[OBJECTIVE]:
Each record below should be repeated precisely as written.

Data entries
◆ ◆ ◆

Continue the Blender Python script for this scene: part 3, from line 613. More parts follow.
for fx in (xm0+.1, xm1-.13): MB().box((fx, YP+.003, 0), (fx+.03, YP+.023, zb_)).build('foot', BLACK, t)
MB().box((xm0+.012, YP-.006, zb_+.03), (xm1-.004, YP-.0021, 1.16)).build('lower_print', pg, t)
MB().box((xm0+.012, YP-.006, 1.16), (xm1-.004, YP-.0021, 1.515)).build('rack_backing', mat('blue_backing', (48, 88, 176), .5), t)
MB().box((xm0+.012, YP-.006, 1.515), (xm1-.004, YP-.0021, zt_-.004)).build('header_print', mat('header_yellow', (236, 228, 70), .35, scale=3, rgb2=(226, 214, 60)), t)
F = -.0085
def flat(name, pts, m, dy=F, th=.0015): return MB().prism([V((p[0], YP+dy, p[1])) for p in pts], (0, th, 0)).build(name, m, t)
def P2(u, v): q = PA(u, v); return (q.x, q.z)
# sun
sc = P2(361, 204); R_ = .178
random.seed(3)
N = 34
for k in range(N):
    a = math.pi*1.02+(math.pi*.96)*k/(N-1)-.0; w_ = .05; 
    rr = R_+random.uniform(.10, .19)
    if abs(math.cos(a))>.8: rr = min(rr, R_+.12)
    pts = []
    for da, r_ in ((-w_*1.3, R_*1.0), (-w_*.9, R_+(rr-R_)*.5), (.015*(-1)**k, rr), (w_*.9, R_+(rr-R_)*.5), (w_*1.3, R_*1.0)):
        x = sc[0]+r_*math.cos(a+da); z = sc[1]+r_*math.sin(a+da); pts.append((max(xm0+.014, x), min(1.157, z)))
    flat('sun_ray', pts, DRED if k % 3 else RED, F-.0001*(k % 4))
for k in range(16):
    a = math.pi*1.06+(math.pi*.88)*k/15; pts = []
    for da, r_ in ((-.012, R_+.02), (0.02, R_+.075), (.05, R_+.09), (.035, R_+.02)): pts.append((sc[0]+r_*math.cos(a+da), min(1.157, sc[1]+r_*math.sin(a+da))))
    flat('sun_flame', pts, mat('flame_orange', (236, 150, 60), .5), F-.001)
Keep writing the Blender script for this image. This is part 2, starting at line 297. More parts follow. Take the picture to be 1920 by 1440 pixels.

◆ ◆ ◆

[WRITTEN SOLUTION]:
Continue the Blender Python script for this scene: part 3, from line 613. More parts follow.
for fx in (xm0+.1, xm1-.13): MB().box((fx, YP+.003, 0), (fx+.03, YP+.023, zb_)).build('foot', BLACK, t)
MB().box((xm0+.012, YP-.006, zb_+.03), (xm1-.004, YP-.0021, 1.16)).build('lower_print', pg, t)
MB().box((xm0+.012, YP-.006, 1.16), (xm1-.004, YP-.0021, 1.515)).build('rack_backing', mat('blue_backing', (48, 88, 176), .5), t)
MB().box((xm0+.012, YP-.006, 1.515), (xm1-.004, YP-.0021, zt_-.004)).build('header_print', mat('header_yellow', (236, 228, 70), .35, scale=3, rgb2=(226, 214, 60)), t)
F = -.0085
def flat(name, pts, m, dy=F, th=.0015): return MB().prism([V((p[0], YP+dy, p[1])) for p in pts], (0, th, 0)).build(name, m, t)
def P2(u, v): q = PA(u, v); return (q.x, q.z)
# sun
sc = P2(361, 204); R_ = .178
random.seed(3)
N = 34
for k in range(N):
    a = math.pi*1.02+(math.pi*.96)*k/(N-1)-.0; w_ = .05; 
    rr = R_+random.uniform(.10, .19)
    if abs(math.cos(a))>.8: rr = min(rr, R_+.12)
    pts = []
    for da, r_ in ((-w_*1.3, R_*1.0), (-w_*.9, R_+(rr-R_)*.5), (.015*(-1)**k, rr), (w_*.9, R_+(rr-R_)*.5), (w_*1.3, R_*1.0)):
        x = sc[0]+r_*math.cos(a+da); z = sc[1]+r_*math.sin(a+da); pts.append((max(xm0+.014, x), min(1.157, z)))
    flat('sun_ray', pts, DRED if k % 3 else RED, F-.0001*(k % 4))
for k in range(16):
    a = math.pi*1.06+(math.pi*.88)*k/15; pts = []
    for da, r_ in ((-.012, R_+.02), (0.02, R_+.075), (.05, R_+.09), (.035, R_+.02)): pts.append((sc[0]+r_*math.cos(a+da), min(1.157, sc[1]+r_*math.sin(a+da))))
    flat('sun_flame', pts, mat('flame_orange', (236, 150, 60), .5), F-.001)
Keep writing the Blender script for this image. This is part 2, starting at line 297. More parts follow. Take the picture to be 1920 by 1440 pixels.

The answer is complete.